Raw data
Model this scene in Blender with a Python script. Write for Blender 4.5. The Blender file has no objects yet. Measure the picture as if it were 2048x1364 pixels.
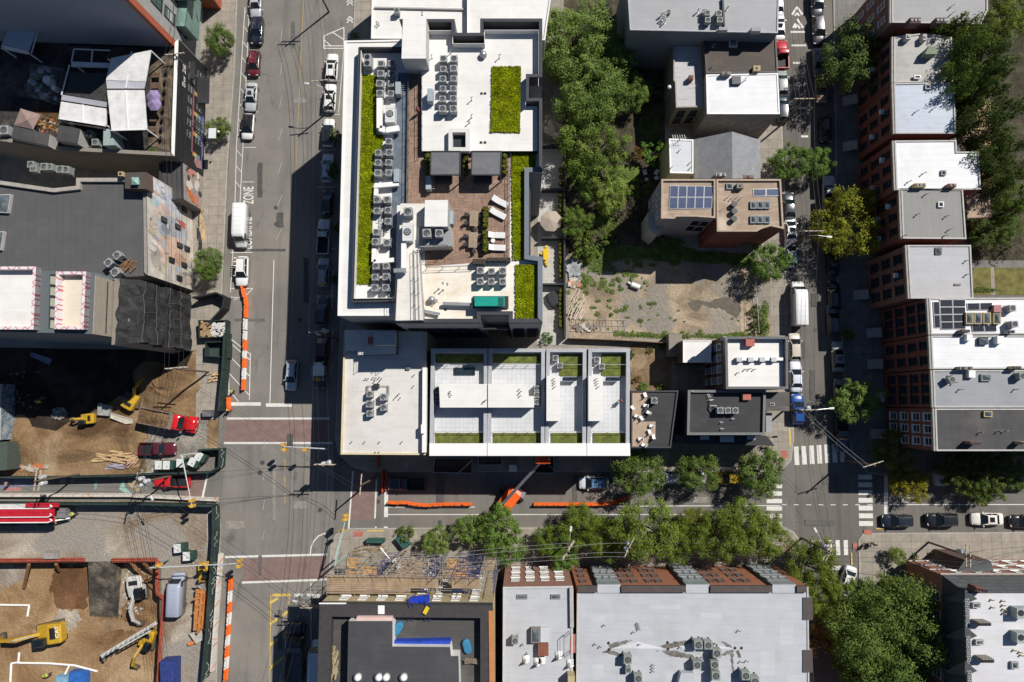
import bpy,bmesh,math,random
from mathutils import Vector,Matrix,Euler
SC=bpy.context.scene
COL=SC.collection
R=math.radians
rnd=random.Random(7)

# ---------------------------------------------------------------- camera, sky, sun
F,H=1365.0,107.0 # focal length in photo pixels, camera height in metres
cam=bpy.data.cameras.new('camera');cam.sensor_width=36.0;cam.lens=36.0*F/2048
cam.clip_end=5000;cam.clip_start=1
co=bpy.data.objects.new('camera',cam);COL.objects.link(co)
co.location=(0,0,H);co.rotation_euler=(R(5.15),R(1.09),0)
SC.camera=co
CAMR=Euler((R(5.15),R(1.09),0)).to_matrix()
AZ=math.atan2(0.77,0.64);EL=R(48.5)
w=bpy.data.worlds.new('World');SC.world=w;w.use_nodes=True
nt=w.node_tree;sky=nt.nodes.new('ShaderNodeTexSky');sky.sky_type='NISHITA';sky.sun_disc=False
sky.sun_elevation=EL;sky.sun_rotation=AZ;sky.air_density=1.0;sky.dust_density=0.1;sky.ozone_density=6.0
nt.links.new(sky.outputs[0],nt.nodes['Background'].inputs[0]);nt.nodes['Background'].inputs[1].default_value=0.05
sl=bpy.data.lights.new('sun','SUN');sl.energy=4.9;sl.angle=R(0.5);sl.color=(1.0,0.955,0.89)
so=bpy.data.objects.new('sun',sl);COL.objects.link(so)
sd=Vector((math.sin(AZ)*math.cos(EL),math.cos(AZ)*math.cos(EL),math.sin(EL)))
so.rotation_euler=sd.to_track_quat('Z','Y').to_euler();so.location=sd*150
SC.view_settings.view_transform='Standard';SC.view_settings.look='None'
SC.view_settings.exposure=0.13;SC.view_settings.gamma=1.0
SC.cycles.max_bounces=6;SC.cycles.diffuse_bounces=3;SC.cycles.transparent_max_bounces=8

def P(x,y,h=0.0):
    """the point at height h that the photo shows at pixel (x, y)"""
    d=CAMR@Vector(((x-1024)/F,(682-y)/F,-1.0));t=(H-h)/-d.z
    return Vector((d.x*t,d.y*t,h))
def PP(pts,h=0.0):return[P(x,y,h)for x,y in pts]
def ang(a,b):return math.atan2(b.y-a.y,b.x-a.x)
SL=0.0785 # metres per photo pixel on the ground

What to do
The data should be printed again unchanged; leave its pictures out.

Response to this exercise
Model this scene in Blender with a Python script. Write for Blender 4.5. The Blender file has no objects yet. Measure the picture as if it were 2048x1364 pixels.
import bpy,bmesh,math,random
from mathutils import Vector,Matrix,Euler
SC=bpy.context.scene
COL=SC.collection
R=math.radians
rnd=random.Random(7)

# ---------------------------------------------------------------- camera, sky, sun
F,H=1365.0,107.0 # focal length in photo pixels, camera height in metres
cam=bpy.data.cameras.new('camera');cam.sensor_width=36.0;cam.lens=36.0*F/2048
cam.clip_end=5000;cam.clip_start=1
co=bpy.data.objects.new('camera',cam);COL.objects.link(co)
co.location=(0,0,H);co.rotation_euler=(R(5.15),R(1.09),0)
SC.camera=co
CAMR=Euler((R(5.15),R(1.09),0)).to_matrix()
AZ=math.atan2(0.77,0.64);EL=R(48.5)
w=bpy.data.worlds.new('World');SC.world=w;w.use_nodes=True
nt=w.node_tree;sky=nt.nodes.new('ShaderNodeTexSky');sky.sky_type='NISHITA';sky.sun_disc=False
sky.sun_elevation=EL;sky.sun_rotation=AZ;sky.air_density=1.0;sky.dust_density=0.1;sky.ozone_density=6.0
nt.links.new(sky.outputs[0],nt.nodes['Background'].inputs[0]);nt.nodes['Background'].inputs[1].default_value=0.05
sl=bpy.data.lights.new('sun','SUN');sl.energy=4.9;sl.angle=R(0.5);sl.color=(1.0,0.955,0.89)
so=bpy.data.objects.new('sun',sl);COL.objects.link(so)
sd=Vector((math.sin(AZ)*math.cos(EL),math.cos(AZ)*math.cos(EL),math.sin(EL)))
so.rotation_euler=sd.to_track_quat('Z','Y').to_euler();so.location=sd*150
SC.view_settings.view_transform='Standard';SC.view_settings.look='None'
SC.view_settings.exposure=0.13;SC.view_settings.gamma=1.0
SC.cycles.max_bounces=6;SC.cycles.diffuse_bounces=3;SC.cycles.transparent_max_bounces=8

def P(x,y,h=0.0):
    """the point at height h that the photo shows at pixel (x, y)"""
    d=CAMR@Vector(((x-1024)/F,(682-y)/F,-1.0));t=(H-h)/-d.z
    return Vector((d.x*t,d.y*t,h))
def PP(pts,h=0.0):return[P(x,y,h)for x,y in pts]
def ang(a,b):return math.atan2(b.y-a.y,b.x-a.x)
SL=0.0785 # metres per photo pixel on the ground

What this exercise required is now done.